The book begins with a frank invitation to readers, especially students, to become agents of social change. The authors argue that the pull for psychology, including community psychology, to be scientifically respectable, has privileged facts over values. They believe that values are at the heart of the enterprise, and that community psychology must serve as the social conscience of the broader discipline. This spirit drives the whole book - as one would expect from the previous work of these two well-known activist community psychologists.

Although they modestly describe themselves as "editors," Nelson and Prilleltensky actually wrote most of the book, with only Parts 5 and 6 devoted to the work of others. In Parts 1 through 4 they include short commentaries by others to supplement their own work on each chapter. One of their goals is to provide an international perspective, and their commentators and chapter authors are chosen, in part, with that in mind. The authors also want to tie community psychology to other disciplines, and their chapter authors and commentators are often from allied fields. For instance, Maritza Montero who has the task of writing the concluding chapter, received her PhD in Sociology in Paris, has taught in Europe and Latin America, and is now a professor of social psychology and community social psychology in Venezuela. This sort of breadth makes the book a welcome change from the usual community psychology texts still grounded in community mental health and seeing social problems almost exclusively from a U.S. perspective.

In Part I, the authors introduce their project for community psychology, offering "issues, values, and tools for liberation and well-being." They point out that a discipline's problems are carried into the present from the past, but that values and ideals tell us where we want to be in the future. Isaac Prilleltensky has outlined, in various writings, a set of values that he feels are appropriate for community psychology -these values inform the text. They include holism (focusing on the whole person and his or her social context); health; caring, compassion, and support for community structures (including the importance of structures that facilitate the pursuit of personal and communal goals); self-determination (the opportunity and power to direct one's life as one wishes); participation (individuals meaningfully contributing to their communities); social justice (fair and equitable allocations of resources and obligations); diversity; accountability to oppressed groups.

Tools for Action and Research

In Part II, "Values, Principles, and Conceptual Tools," the authors talk about sources of values and the way values are chosen to inform research and action.

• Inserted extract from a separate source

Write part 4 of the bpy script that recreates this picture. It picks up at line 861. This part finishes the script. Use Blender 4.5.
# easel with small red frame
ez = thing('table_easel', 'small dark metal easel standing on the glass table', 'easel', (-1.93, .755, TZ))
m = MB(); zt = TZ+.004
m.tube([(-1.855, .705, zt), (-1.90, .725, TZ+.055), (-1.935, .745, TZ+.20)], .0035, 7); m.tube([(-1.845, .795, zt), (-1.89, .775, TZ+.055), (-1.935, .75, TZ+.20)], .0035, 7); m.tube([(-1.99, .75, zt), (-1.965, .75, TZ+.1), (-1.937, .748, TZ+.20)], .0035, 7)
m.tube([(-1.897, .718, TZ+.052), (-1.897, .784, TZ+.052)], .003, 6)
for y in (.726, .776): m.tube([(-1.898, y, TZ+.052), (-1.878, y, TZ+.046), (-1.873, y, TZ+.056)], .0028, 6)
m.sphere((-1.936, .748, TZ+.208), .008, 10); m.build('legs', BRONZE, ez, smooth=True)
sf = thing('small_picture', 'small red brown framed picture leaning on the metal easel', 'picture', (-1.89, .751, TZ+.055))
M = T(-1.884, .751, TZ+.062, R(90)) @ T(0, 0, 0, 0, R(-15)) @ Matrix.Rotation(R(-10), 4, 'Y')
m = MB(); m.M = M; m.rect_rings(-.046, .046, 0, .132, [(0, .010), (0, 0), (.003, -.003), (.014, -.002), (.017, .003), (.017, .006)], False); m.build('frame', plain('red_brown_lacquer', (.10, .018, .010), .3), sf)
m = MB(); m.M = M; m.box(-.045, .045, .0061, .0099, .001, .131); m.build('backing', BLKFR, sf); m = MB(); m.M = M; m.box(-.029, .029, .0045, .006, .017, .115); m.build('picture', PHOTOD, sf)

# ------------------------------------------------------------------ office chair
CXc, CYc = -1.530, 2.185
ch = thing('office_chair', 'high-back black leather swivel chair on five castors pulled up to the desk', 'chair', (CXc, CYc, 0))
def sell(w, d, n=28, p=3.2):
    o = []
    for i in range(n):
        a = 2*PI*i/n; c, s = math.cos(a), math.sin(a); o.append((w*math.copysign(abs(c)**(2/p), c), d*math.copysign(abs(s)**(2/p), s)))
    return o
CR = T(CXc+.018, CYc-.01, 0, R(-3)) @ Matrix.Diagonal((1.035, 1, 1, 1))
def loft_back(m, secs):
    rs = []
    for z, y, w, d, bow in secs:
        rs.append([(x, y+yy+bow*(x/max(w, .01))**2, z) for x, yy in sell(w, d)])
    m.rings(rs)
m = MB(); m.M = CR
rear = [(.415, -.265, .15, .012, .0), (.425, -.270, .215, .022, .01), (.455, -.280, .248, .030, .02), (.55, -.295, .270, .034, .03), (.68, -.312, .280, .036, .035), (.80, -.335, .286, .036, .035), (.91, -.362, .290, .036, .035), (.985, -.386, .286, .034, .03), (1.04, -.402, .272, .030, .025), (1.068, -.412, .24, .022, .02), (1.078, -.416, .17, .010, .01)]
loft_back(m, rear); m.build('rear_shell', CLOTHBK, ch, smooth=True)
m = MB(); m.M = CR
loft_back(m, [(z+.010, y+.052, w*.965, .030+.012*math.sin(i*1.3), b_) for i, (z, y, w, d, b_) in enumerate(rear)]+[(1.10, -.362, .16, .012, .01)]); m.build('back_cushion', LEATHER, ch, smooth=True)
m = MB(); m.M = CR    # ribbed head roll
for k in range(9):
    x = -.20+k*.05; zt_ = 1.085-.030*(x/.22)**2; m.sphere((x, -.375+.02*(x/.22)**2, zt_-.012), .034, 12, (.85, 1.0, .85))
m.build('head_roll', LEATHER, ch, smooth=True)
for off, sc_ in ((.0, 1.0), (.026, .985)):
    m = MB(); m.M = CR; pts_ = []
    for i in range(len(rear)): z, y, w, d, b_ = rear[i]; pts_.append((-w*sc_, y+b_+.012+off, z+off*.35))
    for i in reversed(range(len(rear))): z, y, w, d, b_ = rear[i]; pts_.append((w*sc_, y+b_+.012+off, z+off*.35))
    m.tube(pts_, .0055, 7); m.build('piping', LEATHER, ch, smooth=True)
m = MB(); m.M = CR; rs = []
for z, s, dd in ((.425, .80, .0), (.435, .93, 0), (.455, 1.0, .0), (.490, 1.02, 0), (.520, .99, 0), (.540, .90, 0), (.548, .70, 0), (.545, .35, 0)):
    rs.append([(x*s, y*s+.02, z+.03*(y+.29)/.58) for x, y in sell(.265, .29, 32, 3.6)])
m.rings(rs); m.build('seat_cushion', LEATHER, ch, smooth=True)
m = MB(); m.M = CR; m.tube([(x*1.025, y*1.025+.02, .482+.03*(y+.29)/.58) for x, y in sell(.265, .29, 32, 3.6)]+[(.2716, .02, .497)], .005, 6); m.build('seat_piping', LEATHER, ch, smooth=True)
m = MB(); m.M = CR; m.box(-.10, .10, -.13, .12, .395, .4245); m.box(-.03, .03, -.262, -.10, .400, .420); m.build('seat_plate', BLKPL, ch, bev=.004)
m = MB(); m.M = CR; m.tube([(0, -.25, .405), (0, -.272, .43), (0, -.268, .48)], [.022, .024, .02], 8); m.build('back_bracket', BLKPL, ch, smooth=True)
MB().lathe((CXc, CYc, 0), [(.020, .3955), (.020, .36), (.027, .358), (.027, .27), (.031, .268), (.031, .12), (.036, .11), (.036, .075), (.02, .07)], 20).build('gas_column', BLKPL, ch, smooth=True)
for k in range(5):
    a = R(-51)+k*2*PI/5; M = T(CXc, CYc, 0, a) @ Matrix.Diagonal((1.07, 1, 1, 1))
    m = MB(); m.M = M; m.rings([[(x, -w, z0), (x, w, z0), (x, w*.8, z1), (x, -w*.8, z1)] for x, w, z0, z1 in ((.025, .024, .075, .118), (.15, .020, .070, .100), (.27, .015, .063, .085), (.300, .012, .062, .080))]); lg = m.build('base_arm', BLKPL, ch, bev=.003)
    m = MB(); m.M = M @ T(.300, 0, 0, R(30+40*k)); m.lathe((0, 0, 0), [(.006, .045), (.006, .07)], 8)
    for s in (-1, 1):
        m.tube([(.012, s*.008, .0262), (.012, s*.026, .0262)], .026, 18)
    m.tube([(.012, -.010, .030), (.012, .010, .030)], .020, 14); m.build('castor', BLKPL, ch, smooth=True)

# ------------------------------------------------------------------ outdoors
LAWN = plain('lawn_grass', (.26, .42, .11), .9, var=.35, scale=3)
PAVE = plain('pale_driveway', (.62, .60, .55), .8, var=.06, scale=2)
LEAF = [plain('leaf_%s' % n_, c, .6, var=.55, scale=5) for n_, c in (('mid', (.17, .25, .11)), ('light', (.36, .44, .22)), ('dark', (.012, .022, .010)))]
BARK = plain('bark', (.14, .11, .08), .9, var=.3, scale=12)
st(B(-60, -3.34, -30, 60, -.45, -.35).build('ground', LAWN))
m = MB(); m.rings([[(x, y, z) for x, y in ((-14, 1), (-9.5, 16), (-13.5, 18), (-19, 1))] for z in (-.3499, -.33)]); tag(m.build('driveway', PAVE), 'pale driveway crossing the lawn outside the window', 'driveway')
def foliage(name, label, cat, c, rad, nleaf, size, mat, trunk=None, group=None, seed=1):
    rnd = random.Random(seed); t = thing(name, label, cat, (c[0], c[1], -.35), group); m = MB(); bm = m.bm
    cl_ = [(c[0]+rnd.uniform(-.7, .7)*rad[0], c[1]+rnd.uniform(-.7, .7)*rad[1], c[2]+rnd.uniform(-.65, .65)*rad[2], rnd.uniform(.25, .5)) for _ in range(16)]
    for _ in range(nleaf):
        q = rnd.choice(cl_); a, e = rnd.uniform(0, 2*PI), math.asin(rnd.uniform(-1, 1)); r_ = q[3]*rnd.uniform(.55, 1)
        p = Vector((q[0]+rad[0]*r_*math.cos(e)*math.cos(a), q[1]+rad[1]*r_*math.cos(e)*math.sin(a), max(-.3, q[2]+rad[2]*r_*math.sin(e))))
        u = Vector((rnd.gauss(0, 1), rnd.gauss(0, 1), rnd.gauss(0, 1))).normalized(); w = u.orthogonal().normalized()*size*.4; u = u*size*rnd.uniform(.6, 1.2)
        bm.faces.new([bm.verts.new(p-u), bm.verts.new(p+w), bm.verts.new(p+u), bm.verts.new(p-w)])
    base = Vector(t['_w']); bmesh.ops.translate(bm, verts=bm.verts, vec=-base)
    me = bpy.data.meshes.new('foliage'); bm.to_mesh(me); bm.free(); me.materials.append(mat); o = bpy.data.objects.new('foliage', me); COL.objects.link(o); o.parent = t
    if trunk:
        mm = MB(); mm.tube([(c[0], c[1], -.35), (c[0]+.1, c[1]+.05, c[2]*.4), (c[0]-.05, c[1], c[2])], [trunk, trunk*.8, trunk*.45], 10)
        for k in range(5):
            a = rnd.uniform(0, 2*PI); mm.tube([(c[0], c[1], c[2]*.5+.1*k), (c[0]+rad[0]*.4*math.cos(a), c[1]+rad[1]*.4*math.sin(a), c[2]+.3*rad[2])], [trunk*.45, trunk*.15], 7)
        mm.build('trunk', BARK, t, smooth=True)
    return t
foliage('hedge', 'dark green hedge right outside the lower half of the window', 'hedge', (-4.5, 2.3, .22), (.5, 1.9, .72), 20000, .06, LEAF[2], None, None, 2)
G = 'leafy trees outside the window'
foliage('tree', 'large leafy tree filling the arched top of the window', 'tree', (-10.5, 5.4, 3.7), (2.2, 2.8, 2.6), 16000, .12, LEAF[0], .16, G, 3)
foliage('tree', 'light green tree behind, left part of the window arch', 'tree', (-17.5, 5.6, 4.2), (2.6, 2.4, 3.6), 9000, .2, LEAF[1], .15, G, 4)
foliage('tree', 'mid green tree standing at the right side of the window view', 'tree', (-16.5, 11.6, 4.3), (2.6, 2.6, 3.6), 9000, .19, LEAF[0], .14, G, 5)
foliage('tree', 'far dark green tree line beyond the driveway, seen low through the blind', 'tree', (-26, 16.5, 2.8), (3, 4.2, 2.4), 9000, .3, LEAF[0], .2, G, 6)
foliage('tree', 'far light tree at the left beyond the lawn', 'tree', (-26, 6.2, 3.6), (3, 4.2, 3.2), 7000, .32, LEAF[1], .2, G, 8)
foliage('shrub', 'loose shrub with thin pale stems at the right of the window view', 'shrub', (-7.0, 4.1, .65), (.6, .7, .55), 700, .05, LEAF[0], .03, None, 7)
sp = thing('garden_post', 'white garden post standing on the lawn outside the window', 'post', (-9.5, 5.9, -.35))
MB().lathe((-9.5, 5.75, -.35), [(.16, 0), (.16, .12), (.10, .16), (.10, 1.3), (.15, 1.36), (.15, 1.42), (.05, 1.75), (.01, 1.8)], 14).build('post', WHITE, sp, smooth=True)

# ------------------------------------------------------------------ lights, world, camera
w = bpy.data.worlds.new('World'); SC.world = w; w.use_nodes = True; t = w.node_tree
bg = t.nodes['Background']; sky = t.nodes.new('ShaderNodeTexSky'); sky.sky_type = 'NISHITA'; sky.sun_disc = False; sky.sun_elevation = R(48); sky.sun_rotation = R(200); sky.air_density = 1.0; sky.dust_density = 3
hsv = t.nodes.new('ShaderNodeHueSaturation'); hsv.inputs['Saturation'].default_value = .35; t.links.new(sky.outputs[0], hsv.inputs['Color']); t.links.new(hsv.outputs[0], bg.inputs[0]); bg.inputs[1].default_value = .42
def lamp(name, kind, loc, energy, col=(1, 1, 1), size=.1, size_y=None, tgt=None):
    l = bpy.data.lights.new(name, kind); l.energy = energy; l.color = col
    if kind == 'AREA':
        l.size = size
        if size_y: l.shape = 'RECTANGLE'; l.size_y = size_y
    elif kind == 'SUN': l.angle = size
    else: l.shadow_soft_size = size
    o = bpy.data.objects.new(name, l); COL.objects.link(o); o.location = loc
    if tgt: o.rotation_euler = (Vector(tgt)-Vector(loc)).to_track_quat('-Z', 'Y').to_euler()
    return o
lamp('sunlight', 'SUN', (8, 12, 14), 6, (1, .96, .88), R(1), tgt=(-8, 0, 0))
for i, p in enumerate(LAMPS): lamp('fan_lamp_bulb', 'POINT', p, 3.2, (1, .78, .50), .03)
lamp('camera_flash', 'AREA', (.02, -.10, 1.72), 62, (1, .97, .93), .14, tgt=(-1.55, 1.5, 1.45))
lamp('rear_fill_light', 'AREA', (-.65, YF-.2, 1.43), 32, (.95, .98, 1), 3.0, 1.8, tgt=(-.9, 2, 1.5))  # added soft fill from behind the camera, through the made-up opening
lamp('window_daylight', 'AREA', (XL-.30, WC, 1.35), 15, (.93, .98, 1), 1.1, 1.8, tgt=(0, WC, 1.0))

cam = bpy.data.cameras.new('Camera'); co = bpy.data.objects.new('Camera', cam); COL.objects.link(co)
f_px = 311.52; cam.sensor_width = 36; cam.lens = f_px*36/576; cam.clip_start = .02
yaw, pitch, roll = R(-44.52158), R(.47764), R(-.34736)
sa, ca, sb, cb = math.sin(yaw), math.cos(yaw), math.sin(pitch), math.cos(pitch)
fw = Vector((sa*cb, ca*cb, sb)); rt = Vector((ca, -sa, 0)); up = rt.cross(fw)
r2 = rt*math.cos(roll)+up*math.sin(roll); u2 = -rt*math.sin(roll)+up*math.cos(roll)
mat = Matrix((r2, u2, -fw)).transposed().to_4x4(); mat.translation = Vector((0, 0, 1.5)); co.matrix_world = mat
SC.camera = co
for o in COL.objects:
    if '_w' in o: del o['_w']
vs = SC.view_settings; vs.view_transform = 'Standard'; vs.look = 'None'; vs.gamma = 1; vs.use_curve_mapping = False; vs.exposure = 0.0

Then, moving to ground that may be more familiar in community psychology, they present a chapter on ecology, prevention and promotion. Another chapter focuses on community and power, and another on commitment, accountability, and inclusion.

Part III, "Tools for Action," is devoted to interventions at various levels: social, organizational, small group, and individual. Here, the authors give examples of interventions and possible roles for the community psychologist. They organize their examples in three categories of setting: human services, alternative settings, and social change settings. Examples of human service settings include community mental health centres, departments of community services, departments of public health, school boards, child and family services. In such settings the community psychologist might develop, manage or evaluate programs, manage human resources, and so on. Examples of alternative settings include women's shelters, self-help groups run by community members, resource centres for people with HIV/AIDS, advocacy centres for refugees. Here, the community psychologist might be social advocate, community developer, group facilitator, or even board member. Examples of social change settings include social change movements, political parties, unions, and social policy institutes. Roles include organizer, researcher, policy developer, writer, public speaker. The authors point out that community psychologists can work from within or without, but if they work on the inside they have to consider whose interests are (really) being served by the organization.